> **DATA FOR PROCESSING**
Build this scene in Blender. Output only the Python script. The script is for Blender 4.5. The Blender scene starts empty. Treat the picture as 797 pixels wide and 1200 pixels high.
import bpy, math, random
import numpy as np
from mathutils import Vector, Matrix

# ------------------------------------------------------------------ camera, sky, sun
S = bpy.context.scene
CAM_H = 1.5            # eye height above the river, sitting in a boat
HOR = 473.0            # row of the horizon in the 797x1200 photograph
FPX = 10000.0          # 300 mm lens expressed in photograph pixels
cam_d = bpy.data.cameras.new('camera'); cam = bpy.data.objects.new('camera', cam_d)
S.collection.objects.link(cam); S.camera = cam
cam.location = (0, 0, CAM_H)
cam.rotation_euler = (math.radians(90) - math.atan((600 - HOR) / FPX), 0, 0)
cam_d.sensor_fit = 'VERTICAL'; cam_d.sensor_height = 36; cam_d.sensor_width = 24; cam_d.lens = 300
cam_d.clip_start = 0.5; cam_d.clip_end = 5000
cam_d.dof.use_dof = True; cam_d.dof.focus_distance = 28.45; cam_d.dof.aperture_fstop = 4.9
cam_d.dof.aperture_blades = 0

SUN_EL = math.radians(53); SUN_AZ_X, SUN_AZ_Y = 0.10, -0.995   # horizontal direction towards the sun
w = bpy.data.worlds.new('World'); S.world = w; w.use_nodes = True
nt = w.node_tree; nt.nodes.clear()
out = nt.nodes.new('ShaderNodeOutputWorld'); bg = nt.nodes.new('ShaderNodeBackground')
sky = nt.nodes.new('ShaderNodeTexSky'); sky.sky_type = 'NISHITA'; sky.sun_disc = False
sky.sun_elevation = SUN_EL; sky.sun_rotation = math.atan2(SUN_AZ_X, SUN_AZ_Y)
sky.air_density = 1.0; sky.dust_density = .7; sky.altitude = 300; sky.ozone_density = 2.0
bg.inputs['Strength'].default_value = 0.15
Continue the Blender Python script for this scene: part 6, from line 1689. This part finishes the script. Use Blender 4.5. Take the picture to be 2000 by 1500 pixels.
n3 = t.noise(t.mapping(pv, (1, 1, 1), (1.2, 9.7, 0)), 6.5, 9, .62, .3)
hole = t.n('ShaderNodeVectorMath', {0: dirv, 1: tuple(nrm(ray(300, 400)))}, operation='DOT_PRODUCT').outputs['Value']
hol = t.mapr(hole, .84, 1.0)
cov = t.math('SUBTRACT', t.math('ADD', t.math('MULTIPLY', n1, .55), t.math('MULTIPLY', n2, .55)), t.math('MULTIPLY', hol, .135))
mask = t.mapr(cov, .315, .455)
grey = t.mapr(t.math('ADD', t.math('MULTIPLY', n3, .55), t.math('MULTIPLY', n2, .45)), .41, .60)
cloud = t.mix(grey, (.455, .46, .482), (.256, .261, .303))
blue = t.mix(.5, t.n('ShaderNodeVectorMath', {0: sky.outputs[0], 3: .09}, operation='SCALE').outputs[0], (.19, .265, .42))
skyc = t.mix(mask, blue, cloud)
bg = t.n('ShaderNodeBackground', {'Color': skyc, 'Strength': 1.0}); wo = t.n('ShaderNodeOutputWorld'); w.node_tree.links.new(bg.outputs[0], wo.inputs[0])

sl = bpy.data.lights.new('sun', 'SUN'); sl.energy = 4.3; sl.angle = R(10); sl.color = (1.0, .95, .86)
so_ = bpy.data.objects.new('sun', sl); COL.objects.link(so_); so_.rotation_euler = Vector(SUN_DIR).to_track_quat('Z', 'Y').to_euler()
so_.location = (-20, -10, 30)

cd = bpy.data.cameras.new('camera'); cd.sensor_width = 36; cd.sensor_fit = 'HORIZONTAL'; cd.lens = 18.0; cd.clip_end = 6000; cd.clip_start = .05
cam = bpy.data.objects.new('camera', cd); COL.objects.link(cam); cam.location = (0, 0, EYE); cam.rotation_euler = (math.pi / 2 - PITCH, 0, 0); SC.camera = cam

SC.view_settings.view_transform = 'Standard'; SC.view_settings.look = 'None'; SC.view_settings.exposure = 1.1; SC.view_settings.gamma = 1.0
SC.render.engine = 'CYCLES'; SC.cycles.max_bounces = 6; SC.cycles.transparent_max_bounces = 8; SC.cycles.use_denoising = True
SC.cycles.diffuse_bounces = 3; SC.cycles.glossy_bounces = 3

> **INSTRUCTION**
How many of the lines in the listing above hold the word "picture"? Report only that figure.

> **THE SOLUTION**
2